Informação, ação e mediação
O tráfico humano é grande, é presente, mas é pouco visível. Sempre pensamos que está longe de nós. Temos que visibilizar o problema através de informações, de campanhas de sensibilização, debates, encontros. E aí a juventude pode ter uma contribuição enorme. Abrir os olhos, ser inquieto, procurar informação, participar, ser interlocutor de outros jovens. É preciso jogar o tema nas redes sociais, acompanhar as notícias da mídia, divulgar e discutir isso, seja pessoalmente, seja em grupo. Essa é uma tarefa de todos. Esse é um primeiro passo: o problema existe, está aí, e é preciso divulgar.

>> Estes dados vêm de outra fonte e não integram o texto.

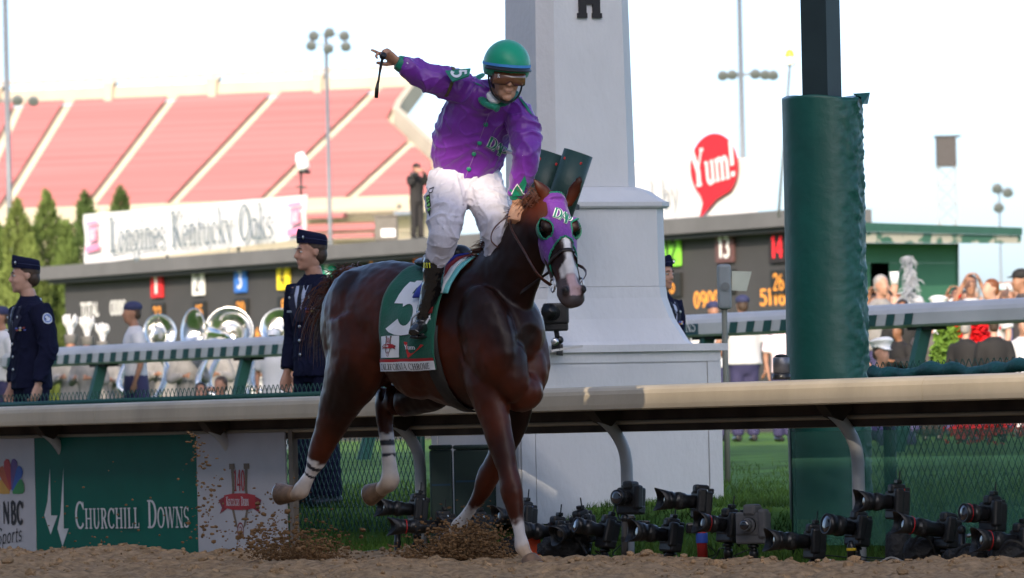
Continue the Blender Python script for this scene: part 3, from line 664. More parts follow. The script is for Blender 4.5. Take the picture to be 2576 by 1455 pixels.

A segunda via de prioridade é a capacitação de multiplicadores. Espaços onde se trabalha a realidade, os conceitos, a legislação, a orientação de como se pode perceber a realidade. Temos que criar um grande mutirão de formação da consciência, de esclarecimento da realidade, através do qual podemos coibir o crescimento do tráfico de pessoas. Sabemos que é muito difícil resgatar quem já está, mas acreditamos que precisamos investir todas as energias, pois, se não conseguimos resgatar quem já caiu, vamos pelo menos coibir o crescimento e o ingresso de novos.
A terceira fonte de atuação é a mediação, ou seja, articular com organismos nacionais, internacionais, com o poder público, com outras organizações que trabalham com o tráfico ou com situações similares, que possam nos ajudar. Com os centros de direitos humanos que possam subsidiar a questão jurídica, mais formal dos processos. E depois na incidência política, estar junto, provocando, participando.
Em 2005, começou a política nacional de enfrentamento ao tráfico de pessoas. Essa política se baseou em três eixos: a prevenção, a assistência e a responsabilização dos culpados. Discutimos também a questão das políticas públicas no campo da prevenção, porque uma coisa é você alertar para o problema, outra coisa é você trabalhar isso conjugado com a superação das causas que levam as pessoas a entrar na roda. Temos que trabalhar via políticas públicas: saúde, educação, comida, enfrentamento da violência, cumprimento das leis socioeducativas. Porque, se isso acontece, as pessoas têm menos probabilidade de cair na armadilha do tráfico.